The beach and the airstrip were perfect combination for swimming and playing badminton or volley ball. You can view the bay (Lianga bay) and the lands on the other side of the bay tens of miles away. The cool, fresh and clean wind blows endlessly. During low tide, a large portion of rocky beach is exposed where beach-goers can go shell hunting or catch strange sea creatures like “tabugok”, “halas-halas”, kasag and tuyom that sticks their painful needle-like fingers to your feet.


When I was about 10 years old, I always anticipated weekends when my family would have picnic at “coastway”. My favorite picnic food were “Lupak”, (mashed young cardava banana mixed with coconut meat and sugar) the “Sinugba” (grilled fish) and “Biko” (sweetened sticky rice). Catching small fishes and putting them in a battle was a memorable adventure.

Every Sunday, hundreds of families would have picnic at “coastway”. They would build huts made of colorful blankets, sticks and ropes, making the beach looked like a colorful Carnibal full of children playing, teenagers flirting, mother gossiping and fathers drinking.

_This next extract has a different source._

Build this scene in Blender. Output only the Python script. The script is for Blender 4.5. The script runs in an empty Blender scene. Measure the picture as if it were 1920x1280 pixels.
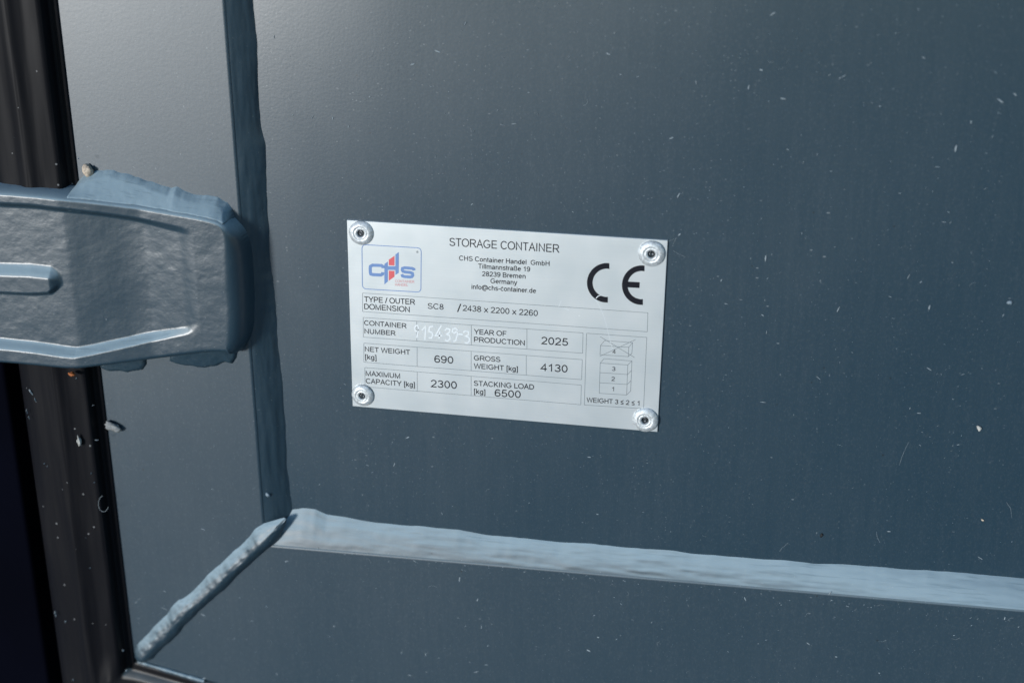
import bpy, bmesh, math, random
import numpy as np
from mathutils import Vector, Matrix

scene = bpy.context.scene
COL = scene.collection
R = math.radians

# ------------------------------------------------------------------ camera
F_PX = 2666.67                       # 50 mm lens on a 36 mm sensor, photo 1920 px wide
CAM_P, CAM_Y, CAM_R = R(-21.12), R(10.21), R(-0.26)
CAM_LOC = Vector((0.1, -0.5354, 0.204))
CAM_ROT = (Matrix.Rotation(CAM_Y, 3, 'Z') @ Matrix.Rotation(R(90), 3, 'X')
           @ Matrix.Rotation(CAM_P, 3, 'X') @ Matrix.Rotation(CAM_R, 3, 'Z'))
cd = bpy.data.cameras.new('camera')
cam = bpy.data.objects.new('camera', cd)
COL.objects.link(cam)
cam.matrix_world = Matrix.Translation(CAM_LOC) @ CAM_ROT.to_4x4()
cd.lens = 50
cd.sensor_width = 36
cd.clip_start = 0.01
cd.clip_end = 500
cd.dof.use_dof = True
cd.dof.focus_distance = 0.585
cd.dof.aperture_fstop = 6.3
scene.camera = cam

# ------------------------------------------------------------------ light
SUN_EL, SUN_AZ = 5.0, 32.0          # degrees; azimuth measured to the left of the door's outward normal
world = bpy.data.worlds.new('World')
scene.world = world
world.use_nodes = True
wn = world.node_tree
wn.nodes.clear()
wo = wn.nodes.new('ShaderNodeOutputWorld')
wb = wn.nodes.new('ShaderNodeBackground')
ws = wn.nodes.new('ShaderNodeTexSky')
ws.sky_type = 'NISHITA'
ws.sun_disc = False
ws.sun_elevation = R(SUN_EL)
ws.sun_rotation = R(180 + SUN_AZ)
ws.dust_density = 0.0
ws.air_density = 1.0
ws.ozone_density = 3.0
wb.inputs['Strength'].default_value = 0.13
wn.links.new(ws.outputs[0], wb.inputs['Color'])
wn.links.new(wb.outputs[0], wo.inputs[0])

sl = bpy.data.lights.new('sun', 'SUN')
sl.energy = 1.5
sl.angle = R(10)
sl.color = (1.0, 0.99, 0.98)
sun = bpy.data.objects.new('sun', sl)
COL.objects.link(sun)
sdir = Vector((-math.sin(R(SUN_AZ)) * math.cos(R(SUN_EL)), -math.cos(R(SUN_AZ)) * math.cos(R(SUN_EL)), math.sin(R(SUN_EL))))
sun.rotation_euler = sdir.to_track_quat('Z', 'Y').to_euler()

scene.view_settings.view_transform = 'Standard'
scene.view_settings.look = 'None'
scene.view_settings.exposure = 1.1
scene.view_settings.gamma = 1.0
scene.view_settings.use_curve_mapping = False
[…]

You could see smokes in every hut courtesy of endless grills of big tuna fish and pork bellies. Countless Beer Grande and family size Coke bottles were laid in the beach waters for it to be “cooled” or so they say.

This is the story of “coastway” many years ago when the Lianga Bay Logging Company was still operating in Diatagon. Today, “coastway” remains the same minus the hundreds families that go picnic every weekend and minus the airplanes that were parked in its hangar.